The outcome of a cut will frequently not only be decisive (as in these examples), but sometimes unpredictable, at least among players at less than a very high level, with the result that:

Making A Judicious Cut

Is Often The Most Powerful Way To Play,

And Sometimes

The Only Possible Route To Victory



Cutting Can Be

Fraught With Danger



Diagram 8 This is a not uncommon position, especially in high handicap games.

At first glance, it appears that a White cut at “a” will be big, so that it’s necessary for Black to protect against it. But that’s only an illusion!

On deeper analysis, it becomes apparent that a White cut at “a”is actually infeasible!


Dia 9 If W1 cuts, expecting (or hoping for) this submissive B4 in response to W3, he may be in for a big surprise because ...

Dia 10 After this B4 instead, if White foolishly continues as shown here, Black has this forcing sequence (a “squeeze”) with which to ruin White’s shape. Then ...


Diagram 11 After the atari of B10 forces the connection of W11 (with simply awful shape), the exchange of W13 for B14 is necessary to allow W15 to be an atari, which then forces B16 and gives White time for W17 to move out.

This diagram shows one continuation after the plausible diagonal move of W17. Unfortunately for White, it fails.
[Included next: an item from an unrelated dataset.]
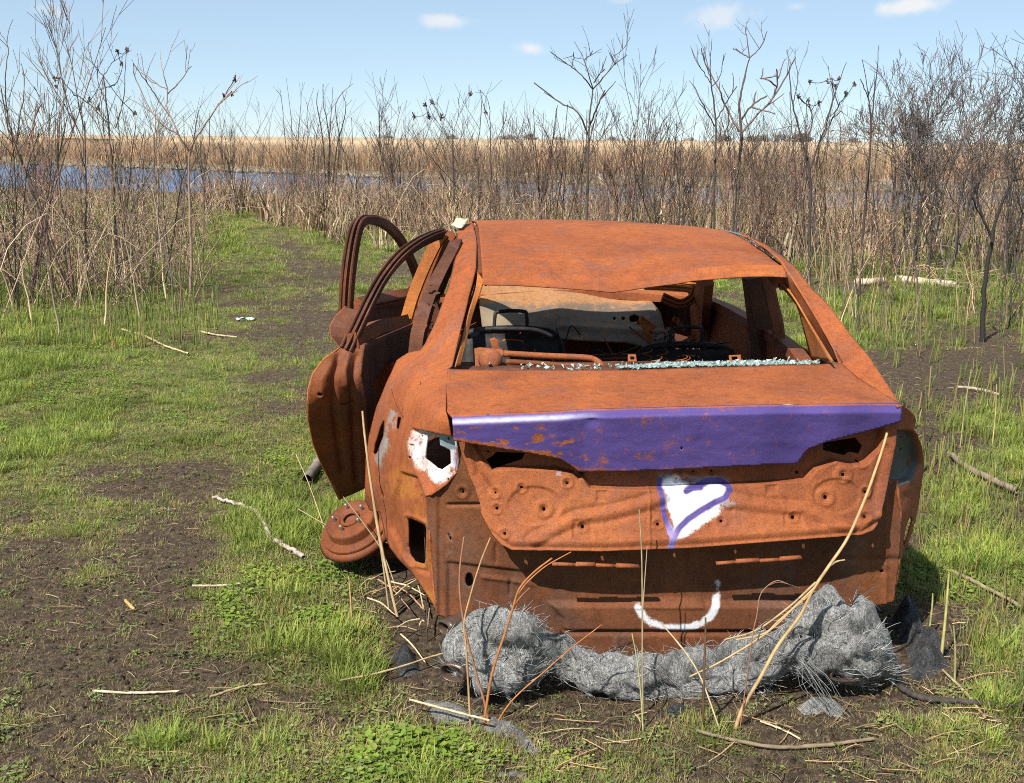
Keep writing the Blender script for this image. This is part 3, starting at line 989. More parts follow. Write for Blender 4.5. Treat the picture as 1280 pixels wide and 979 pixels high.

But there are lots of chances for Black to go wrong in the resulting fight, so White may well live instead if Black plays weakly.

White’s problem is that even if he escapes after W15, the outside strength that Black will build up while attacking his ever growing weak group should doom his overall game prospects! On the other hand, if Black isn’t a particularly strong fighter, or if this sequence is used by White as ko Aji, it might still be very dangerous for Black.

So on balance, unless White is a particularly strong fighter or believes that Black is an especially weak one, W1 at “b” in Dia 9 instead of the cut is objectively the better way for White to play. The problem is that in most global situations that move won’t be Sente, so it must be timed correctly!

Cuts And Ladders

Cuts frequently give rise to a ladder. In those cases, wherever feasible the “rule” is

Capture Any Cutting Stone(s)

As Soon As Possible



Diagram 12 When B1 ataris the marked White cutting stone, it sets up a ladder which favors Black because it runs into the Black stones in the lower right corner.

Then W2 is a ladder breaker! But instead of playing the natural appearing B“a”, which would reinstate the ladder, Black’s best response is to immediately capture the White stone with B3, removing its dangerous Aji, perfecting his thickness, and thereby strengthening his now nearly complete moyo on the upper side.

That this allows the excellent W4 is regrettable, but unavoidable.